## BEGIN
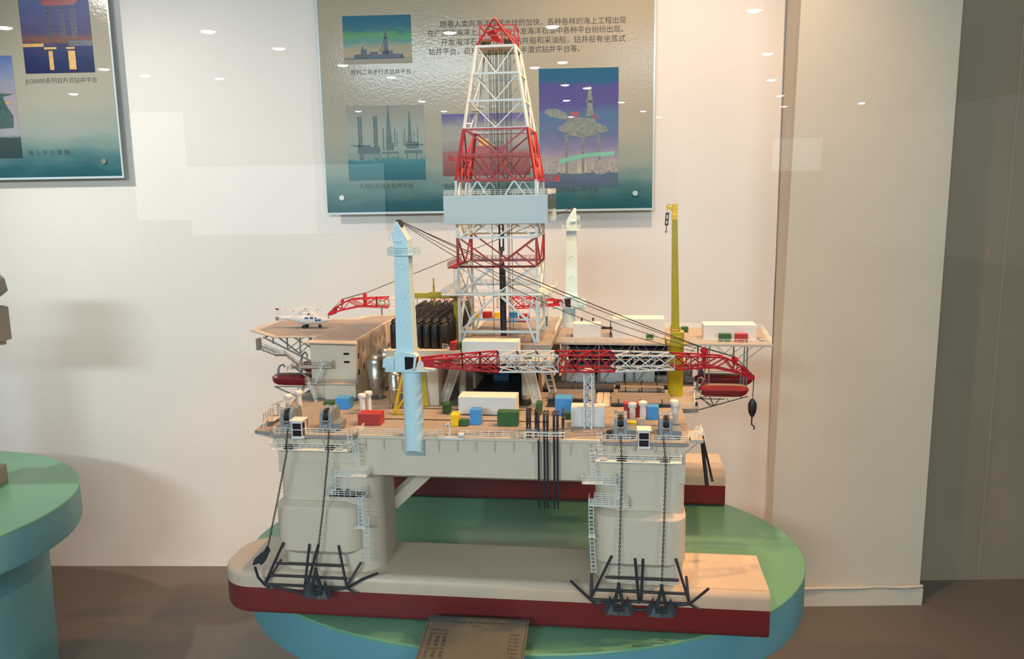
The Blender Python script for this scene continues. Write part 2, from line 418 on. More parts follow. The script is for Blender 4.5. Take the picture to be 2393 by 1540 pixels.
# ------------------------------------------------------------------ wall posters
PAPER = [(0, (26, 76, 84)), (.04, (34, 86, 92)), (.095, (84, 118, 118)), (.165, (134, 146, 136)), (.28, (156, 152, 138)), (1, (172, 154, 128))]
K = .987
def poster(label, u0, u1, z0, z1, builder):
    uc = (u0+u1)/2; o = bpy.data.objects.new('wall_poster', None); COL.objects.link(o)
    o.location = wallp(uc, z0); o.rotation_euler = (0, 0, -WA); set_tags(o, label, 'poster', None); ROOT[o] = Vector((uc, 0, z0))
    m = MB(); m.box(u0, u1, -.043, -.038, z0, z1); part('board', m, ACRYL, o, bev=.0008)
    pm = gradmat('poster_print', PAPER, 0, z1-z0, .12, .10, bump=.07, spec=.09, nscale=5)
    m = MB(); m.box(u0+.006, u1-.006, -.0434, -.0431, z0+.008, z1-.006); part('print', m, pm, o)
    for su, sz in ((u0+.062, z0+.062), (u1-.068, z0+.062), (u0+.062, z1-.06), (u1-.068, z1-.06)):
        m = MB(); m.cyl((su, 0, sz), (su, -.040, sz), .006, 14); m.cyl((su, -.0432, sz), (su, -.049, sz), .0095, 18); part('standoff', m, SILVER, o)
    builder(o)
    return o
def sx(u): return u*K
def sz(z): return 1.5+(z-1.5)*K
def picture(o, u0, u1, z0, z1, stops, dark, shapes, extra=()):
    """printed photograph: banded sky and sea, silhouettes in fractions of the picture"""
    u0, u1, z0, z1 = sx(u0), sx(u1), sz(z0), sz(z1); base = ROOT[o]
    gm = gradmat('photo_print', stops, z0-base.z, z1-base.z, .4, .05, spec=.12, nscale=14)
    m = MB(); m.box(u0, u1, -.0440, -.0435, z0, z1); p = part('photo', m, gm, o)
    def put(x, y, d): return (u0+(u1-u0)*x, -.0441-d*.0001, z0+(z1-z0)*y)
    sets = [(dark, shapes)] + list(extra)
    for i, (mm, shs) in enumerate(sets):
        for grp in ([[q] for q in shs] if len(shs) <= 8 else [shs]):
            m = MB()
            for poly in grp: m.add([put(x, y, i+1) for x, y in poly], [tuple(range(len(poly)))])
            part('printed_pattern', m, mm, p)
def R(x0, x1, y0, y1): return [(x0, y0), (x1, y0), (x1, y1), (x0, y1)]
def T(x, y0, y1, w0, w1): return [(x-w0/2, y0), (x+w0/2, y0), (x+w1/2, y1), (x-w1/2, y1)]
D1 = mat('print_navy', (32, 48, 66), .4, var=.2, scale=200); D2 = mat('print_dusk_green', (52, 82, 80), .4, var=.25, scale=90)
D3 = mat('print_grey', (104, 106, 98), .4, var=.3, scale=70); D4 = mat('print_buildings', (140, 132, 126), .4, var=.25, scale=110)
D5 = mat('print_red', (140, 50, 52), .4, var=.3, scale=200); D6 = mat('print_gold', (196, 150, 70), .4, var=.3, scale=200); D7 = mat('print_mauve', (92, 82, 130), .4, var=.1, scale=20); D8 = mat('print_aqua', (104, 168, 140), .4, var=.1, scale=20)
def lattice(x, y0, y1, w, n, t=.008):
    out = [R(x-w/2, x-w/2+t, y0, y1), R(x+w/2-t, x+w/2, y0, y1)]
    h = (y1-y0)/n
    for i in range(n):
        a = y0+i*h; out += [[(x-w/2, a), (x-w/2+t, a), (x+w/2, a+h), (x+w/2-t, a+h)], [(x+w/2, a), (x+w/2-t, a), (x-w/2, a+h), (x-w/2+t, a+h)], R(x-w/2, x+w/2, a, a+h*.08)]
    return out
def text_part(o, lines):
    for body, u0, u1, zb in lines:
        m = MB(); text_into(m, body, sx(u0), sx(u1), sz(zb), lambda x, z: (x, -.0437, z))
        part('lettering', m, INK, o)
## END
## BEGIN
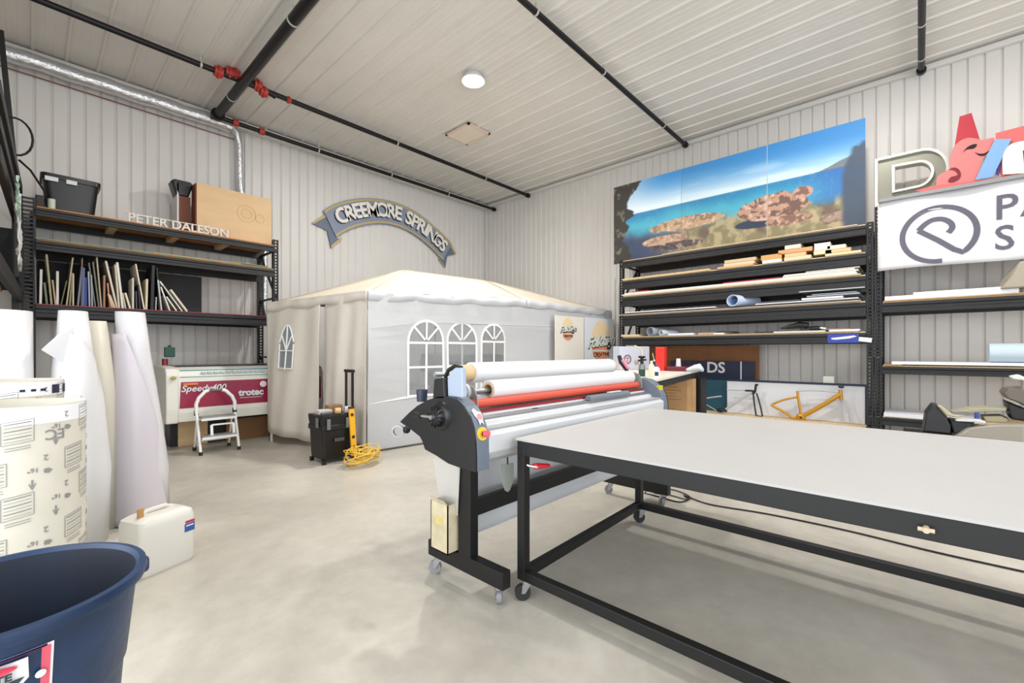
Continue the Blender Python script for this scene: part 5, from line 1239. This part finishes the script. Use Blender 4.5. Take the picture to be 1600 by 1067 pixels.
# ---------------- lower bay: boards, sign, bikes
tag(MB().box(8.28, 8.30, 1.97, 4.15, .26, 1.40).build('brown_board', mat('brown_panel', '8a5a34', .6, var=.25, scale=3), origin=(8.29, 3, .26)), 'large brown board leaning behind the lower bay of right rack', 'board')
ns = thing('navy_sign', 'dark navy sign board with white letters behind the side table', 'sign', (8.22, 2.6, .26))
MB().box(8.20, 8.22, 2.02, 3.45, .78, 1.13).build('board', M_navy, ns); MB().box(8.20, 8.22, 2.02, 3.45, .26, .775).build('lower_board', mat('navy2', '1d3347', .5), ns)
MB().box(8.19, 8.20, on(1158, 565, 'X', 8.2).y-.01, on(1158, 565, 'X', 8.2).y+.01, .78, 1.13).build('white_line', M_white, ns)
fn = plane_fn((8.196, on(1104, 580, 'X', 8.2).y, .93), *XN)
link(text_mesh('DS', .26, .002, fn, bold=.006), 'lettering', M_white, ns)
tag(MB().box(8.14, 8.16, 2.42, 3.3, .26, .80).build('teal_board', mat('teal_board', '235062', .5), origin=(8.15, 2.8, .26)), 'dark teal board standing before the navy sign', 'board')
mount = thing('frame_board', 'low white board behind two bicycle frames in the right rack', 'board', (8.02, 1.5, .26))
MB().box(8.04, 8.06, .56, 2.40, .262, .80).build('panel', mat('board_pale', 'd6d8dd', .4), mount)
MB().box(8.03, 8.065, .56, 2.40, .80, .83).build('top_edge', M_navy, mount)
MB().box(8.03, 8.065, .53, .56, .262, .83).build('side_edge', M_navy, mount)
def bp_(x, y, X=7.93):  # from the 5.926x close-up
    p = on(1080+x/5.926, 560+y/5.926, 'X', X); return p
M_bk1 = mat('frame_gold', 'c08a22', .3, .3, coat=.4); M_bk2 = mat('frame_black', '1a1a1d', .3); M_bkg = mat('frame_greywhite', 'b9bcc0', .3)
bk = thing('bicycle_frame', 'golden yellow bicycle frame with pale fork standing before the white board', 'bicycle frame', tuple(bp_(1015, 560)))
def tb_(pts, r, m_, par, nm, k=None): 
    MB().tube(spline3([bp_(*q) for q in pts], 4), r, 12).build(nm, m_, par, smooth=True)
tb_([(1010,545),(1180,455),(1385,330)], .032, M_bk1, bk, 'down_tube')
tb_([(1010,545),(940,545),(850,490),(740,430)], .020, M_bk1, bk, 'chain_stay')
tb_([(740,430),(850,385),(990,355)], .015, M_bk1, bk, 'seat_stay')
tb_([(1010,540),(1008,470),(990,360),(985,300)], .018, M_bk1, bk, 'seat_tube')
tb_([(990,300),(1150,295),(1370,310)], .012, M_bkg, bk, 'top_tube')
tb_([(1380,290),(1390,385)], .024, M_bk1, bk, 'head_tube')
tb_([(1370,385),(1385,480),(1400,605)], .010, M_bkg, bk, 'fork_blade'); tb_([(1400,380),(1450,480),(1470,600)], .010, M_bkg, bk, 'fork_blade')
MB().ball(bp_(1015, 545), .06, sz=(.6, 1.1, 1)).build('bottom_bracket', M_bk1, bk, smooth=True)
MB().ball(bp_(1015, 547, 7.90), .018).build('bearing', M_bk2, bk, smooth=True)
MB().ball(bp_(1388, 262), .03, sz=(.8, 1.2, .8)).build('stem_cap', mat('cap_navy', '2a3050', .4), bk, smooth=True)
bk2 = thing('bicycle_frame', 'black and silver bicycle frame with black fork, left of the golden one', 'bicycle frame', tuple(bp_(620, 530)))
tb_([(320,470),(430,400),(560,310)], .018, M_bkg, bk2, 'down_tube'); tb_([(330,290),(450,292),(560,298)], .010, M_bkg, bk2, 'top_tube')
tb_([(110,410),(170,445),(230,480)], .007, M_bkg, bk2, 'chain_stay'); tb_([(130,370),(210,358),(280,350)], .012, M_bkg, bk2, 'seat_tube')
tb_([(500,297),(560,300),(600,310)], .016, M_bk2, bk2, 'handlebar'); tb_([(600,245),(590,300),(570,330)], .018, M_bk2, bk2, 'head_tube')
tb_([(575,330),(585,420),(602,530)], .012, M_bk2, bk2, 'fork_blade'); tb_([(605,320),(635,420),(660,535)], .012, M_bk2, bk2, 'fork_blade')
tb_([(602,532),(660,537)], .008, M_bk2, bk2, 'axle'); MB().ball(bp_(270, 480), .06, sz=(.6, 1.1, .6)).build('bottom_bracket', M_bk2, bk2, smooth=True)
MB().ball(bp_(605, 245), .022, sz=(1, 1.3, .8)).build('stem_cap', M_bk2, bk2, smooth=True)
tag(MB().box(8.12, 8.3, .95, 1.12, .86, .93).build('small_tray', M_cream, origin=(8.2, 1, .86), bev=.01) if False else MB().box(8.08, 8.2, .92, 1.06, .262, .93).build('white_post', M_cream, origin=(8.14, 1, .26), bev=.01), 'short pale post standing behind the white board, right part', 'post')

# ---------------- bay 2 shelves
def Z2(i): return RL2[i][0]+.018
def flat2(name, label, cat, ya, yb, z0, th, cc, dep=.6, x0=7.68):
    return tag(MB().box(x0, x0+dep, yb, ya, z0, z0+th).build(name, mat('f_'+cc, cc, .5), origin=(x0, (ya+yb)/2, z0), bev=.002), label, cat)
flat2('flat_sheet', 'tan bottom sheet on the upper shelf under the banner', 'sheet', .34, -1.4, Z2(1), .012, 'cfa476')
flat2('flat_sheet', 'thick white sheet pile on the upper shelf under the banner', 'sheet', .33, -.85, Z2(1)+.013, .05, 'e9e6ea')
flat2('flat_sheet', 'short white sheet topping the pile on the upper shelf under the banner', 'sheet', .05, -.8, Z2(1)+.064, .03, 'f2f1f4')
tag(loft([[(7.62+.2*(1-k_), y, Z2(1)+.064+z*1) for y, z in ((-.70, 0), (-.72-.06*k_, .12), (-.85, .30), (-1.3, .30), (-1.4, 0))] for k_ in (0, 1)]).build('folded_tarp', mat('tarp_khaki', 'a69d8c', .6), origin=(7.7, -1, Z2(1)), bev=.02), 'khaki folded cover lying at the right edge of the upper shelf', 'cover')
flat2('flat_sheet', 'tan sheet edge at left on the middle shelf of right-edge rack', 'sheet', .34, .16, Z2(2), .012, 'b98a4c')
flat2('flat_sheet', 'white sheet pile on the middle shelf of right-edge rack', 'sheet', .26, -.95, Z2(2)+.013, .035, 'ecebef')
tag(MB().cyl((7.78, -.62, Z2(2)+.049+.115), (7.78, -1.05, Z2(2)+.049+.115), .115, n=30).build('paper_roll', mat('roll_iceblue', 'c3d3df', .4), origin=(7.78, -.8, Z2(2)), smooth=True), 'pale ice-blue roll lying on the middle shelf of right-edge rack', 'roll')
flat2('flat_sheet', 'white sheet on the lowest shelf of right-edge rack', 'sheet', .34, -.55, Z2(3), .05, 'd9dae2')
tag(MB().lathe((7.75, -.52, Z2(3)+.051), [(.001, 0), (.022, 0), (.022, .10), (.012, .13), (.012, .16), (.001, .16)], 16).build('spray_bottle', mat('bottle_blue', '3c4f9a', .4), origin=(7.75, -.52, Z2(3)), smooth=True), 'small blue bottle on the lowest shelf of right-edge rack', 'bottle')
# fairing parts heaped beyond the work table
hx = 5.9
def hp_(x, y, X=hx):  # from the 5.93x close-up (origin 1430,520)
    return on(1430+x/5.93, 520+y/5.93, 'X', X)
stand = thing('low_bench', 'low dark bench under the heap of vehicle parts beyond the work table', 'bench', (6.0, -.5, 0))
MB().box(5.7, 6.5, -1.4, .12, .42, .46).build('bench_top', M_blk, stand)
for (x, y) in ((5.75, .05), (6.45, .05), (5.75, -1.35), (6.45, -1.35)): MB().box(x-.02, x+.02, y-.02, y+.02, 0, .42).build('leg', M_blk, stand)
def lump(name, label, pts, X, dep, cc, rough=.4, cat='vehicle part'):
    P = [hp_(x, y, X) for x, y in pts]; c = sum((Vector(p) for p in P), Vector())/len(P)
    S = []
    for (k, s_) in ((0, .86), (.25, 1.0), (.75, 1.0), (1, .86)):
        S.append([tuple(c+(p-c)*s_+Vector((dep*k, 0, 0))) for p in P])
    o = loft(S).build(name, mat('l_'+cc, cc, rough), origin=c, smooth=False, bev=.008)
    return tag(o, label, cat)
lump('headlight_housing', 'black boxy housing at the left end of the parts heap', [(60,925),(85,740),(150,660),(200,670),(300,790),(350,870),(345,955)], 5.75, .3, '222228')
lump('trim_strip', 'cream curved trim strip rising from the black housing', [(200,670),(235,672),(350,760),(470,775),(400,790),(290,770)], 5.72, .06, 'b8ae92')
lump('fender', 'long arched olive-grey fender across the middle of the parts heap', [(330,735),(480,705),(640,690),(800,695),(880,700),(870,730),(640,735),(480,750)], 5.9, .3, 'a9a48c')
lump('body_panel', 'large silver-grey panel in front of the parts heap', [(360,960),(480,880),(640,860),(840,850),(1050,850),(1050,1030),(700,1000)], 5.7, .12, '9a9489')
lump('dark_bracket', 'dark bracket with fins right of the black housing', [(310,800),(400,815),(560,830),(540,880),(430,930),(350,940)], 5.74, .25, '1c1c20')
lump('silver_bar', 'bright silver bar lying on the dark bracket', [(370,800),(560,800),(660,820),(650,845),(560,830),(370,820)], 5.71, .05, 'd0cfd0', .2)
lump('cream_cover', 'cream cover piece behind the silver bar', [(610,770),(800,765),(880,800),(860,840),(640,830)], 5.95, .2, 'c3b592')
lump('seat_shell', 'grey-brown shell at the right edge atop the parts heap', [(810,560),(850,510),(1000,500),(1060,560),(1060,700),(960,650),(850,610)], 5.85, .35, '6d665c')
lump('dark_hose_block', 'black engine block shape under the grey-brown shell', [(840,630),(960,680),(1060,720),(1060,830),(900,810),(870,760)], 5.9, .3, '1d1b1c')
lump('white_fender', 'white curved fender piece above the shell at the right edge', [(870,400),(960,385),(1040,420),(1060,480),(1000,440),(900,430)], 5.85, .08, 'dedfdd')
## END
## BEGIN
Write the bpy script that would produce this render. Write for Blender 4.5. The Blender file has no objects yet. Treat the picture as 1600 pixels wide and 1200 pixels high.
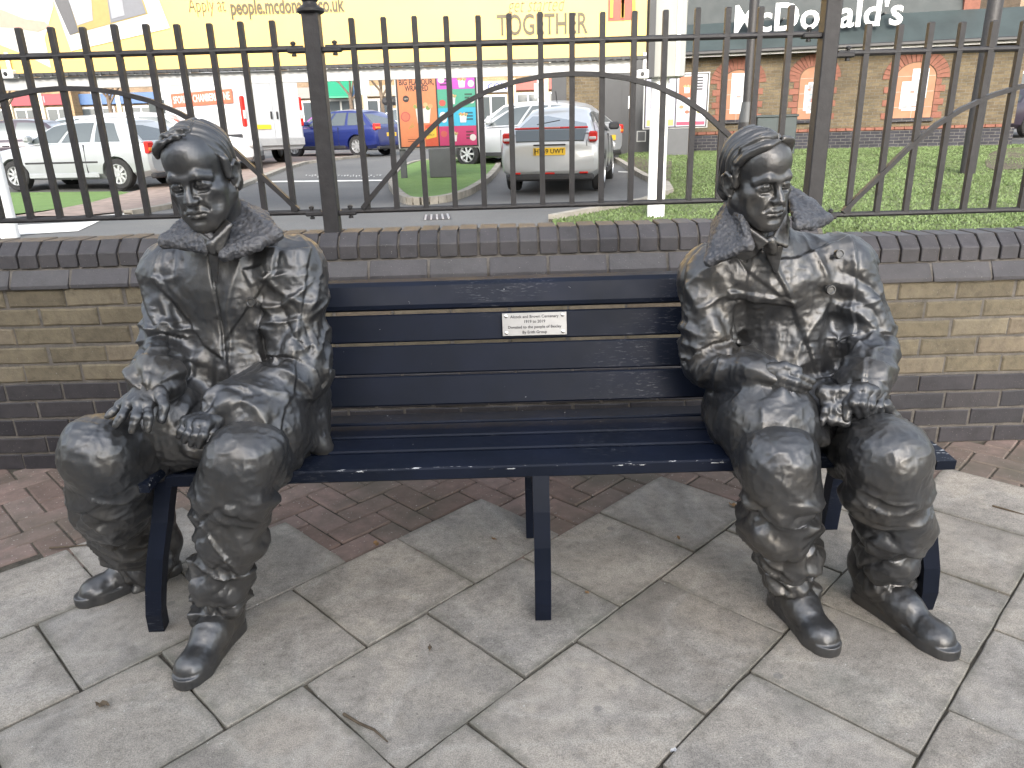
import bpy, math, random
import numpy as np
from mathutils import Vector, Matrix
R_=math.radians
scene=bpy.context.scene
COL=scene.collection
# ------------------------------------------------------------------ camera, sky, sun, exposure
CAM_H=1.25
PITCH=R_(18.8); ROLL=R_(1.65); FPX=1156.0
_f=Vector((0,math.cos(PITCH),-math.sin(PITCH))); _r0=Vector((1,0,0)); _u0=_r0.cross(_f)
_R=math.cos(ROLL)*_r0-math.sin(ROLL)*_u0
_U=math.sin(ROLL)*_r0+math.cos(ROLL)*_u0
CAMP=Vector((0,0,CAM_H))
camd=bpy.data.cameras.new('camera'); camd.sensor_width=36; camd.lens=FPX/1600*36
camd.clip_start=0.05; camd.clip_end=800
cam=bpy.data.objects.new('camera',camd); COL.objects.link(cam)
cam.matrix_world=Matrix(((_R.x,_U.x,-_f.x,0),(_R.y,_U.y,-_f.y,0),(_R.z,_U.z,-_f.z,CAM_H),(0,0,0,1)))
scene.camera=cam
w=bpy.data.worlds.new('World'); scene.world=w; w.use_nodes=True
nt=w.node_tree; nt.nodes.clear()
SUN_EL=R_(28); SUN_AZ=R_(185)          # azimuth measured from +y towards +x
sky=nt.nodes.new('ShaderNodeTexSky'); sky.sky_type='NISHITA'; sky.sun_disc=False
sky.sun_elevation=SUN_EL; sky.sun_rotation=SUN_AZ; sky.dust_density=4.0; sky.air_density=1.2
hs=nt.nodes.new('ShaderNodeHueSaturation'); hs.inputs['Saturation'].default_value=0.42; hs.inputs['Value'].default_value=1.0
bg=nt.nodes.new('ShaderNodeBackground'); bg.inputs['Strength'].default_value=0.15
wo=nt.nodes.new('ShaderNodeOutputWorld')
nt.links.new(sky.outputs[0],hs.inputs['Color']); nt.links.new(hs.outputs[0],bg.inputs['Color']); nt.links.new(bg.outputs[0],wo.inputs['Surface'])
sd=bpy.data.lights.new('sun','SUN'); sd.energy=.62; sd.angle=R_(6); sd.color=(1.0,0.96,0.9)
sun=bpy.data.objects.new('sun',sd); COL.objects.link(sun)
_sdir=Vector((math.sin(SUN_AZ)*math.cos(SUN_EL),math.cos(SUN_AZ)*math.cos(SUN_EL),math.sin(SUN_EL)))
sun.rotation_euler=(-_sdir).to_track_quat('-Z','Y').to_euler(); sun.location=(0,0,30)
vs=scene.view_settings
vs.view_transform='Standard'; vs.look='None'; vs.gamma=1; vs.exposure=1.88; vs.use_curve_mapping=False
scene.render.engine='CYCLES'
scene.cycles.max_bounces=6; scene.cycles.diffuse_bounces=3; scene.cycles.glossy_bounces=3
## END
# Task details:
Gather every line from the listing above in which the word "this" appears.

# Full output:
The Blender Python script for this scene continues. Write part 2, from line 418 on. More parts follow. The script is for Blender 4.5. Take the picture to be 2393 by 1540 pixels.
Continue the Blender Python script for this scene: part 5, from line 1239. This part finishes the script. Use Blender 4.5. Take the picture to be 1600 by 1067 pixels.
Write the bpy script that would produce this render. Write for Blender 4.5. The Blender file has no objects yet. Treat the picture as 1600 pixels wide and 1200 pixels high.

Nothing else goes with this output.